Talvez a França fosse, à data, o único país a fazer frente ao poderio inglês mas, através de uma análise mais profunda, podemos considerar diferentes estádios de desenvolvimento económico. Para além disto, temos de considerar a diferença quanto aos regimes políticos vigentes (parlamentarismo em Inglaterra e monarquia absolutista em França) pois explica-se, nesta vertente, a ausência, ou não, de claros incentivos ao desenvolvimento socioeconómico. Se a França, no seu indíce de exportações, transaciona apenas 1/3 de produtos industriais, os ingleses já conseguem 2/3 de produtos industriais, mais baratos e de melhor qualidade. Após a viragem política em França, a partir de 1789, o agravamento e indefinição da conjuntura social, política e económica que predominaram naquele estado, apenas promoveu o fortalecimento da economia inglesa. No norte de Europa, apesar do proteccionismo vigente, os países exportavam cereais e matérias-primas e importavam artigos de luxo e demais produtos transformados. A leste, na Rússia, os arcaísmos agrícolas persistiam (regime senhorial). Na Alemanha, o cenário é semelhante: apenas o Estado da Prússia (só em meados do século XIX podemos ver o Império Alemão unificado) apresentava já condições para assumir o primeiro dos países semiperiféricos. No Mediterrâneo europeu, Portugal e Espanha mantinham-se essencialmente agrários e atrasados em termos das manufacturas (a persistência do Senhorialismo e da distribuição e exploração da terra tornava-se um enorme entrave).

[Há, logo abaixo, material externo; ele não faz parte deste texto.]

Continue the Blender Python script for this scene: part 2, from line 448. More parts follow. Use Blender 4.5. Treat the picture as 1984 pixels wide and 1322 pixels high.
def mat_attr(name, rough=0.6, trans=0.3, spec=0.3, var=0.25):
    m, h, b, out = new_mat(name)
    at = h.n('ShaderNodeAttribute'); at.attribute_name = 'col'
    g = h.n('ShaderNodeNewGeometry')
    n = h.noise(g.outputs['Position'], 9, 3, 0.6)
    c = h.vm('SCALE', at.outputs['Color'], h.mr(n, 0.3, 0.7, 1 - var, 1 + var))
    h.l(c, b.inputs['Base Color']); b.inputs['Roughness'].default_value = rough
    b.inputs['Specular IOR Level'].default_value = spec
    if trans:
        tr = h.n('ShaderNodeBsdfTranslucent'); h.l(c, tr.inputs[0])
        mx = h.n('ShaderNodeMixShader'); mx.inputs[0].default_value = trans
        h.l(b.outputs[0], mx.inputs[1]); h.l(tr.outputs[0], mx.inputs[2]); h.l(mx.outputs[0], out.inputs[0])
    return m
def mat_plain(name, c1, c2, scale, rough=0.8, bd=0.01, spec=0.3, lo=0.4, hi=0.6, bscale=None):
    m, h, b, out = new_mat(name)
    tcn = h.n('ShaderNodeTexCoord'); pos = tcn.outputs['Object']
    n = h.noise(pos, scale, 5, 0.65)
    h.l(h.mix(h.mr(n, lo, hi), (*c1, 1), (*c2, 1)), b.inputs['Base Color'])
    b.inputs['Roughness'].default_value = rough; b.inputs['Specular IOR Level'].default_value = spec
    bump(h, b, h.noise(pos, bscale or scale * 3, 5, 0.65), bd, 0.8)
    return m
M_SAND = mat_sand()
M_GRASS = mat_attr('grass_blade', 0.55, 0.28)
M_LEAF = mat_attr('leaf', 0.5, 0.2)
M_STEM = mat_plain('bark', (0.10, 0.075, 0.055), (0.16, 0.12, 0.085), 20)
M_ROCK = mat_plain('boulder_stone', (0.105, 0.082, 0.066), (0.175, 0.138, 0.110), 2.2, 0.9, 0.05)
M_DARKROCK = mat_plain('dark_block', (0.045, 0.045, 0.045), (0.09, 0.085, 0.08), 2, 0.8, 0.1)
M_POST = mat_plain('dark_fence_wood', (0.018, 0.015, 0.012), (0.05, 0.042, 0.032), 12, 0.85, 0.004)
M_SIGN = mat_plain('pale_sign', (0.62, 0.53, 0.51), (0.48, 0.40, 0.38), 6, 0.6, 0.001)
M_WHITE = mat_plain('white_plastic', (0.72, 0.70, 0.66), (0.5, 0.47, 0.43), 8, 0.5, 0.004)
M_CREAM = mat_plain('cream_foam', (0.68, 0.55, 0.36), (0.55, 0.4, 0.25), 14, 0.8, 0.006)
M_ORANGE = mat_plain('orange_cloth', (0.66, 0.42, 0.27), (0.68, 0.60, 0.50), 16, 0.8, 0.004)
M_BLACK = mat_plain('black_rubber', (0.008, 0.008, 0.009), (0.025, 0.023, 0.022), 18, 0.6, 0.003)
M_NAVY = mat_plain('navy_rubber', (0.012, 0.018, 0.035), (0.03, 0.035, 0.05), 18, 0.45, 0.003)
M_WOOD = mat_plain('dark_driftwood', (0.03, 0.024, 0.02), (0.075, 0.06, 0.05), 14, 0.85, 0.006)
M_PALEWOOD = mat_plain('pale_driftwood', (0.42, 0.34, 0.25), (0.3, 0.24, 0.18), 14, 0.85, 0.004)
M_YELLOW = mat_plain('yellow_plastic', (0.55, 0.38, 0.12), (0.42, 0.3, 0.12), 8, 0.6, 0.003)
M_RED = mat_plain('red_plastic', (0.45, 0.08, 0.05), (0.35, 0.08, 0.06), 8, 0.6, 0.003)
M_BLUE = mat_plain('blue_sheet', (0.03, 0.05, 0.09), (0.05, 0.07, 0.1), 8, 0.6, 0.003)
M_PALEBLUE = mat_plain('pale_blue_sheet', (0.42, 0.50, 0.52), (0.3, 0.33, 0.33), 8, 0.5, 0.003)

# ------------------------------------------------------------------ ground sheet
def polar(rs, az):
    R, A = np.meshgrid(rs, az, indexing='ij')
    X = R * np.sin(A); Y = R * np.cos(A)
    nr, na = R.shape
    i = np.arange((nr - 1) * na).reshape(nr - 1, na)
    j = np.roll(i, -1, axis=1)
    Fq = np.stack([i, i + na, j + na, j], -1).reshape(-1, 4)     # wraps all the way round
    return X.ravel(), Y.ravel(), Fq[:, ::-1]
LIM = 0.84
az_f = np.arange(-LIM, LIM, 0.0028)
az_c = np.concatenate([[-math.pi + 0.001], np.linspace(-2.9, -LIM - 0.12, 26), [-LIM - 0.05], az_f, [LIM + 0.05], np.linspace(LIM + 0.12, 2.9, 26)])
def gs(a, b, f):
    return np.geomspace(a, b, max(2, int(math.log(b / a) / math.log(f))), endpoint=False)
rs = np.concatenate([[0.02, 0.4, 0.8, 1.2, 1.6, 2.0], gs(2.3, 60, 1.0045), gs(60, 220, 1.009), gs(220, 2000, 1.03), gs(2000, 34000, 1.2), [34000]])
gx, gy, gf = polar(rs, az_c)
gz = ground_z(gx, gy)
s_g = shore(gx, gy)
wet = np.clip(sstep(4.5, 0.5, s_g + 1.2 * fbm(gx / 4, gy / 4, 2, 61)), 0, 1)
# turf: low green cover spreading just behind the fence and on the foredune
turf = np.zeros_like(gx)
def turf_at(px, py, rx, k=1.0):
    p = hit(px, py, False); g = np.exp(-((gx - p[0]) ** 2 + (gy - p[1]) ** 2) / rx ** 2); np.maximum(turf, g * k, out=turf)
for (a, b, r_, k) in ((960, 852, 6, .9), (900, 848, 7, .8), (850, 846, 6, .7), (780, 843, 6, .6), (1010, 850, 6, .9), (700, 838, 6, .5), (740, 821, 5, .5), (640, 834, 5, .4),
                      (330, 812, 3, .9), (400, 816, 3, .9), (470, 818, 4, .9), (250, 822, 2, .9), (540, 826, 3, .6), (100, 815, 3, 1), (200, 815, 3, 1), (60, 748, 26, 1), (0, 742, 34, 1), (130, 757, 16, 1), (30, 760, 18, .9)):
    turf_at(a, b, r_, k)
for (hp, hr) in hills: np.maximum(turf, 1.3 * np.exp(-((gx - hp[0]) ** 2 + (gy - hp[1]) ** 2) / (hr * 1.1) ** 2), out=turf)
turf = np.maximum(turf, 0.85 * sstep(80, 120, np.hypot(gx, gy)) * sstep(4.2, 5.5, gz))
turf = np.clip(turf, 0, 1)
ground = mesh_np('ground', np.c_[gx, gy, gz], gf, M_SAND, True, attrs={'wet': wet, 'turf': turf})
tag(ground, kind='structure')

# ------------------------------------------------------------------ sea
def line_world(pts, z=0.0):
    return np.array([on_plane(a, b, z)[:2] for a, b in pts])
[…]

Do outro lado do Atlântico, as colónias inglesas absorviam a maior fatia da produção metropolitana inglesa. Para além do regime de exclusividade (que obrigava à realização dos tráficos comerciais das colónias através da metrópole), o crescimento demográfico nos territórios ingleses da América do Norte suscitavam o comércio. A partir de meados do século XVIII, antes da Guerra da Independência das colónias inglesas, os colonos desenvolveram um comércio directo, fintando as obrigações para com a Metrópole, com as Antilhas e a Europa mediterrânica. Este comércio estaria na base do desejo de emancipação colonial, levando à divergência com a Metrópole no último quartel do século XVIII.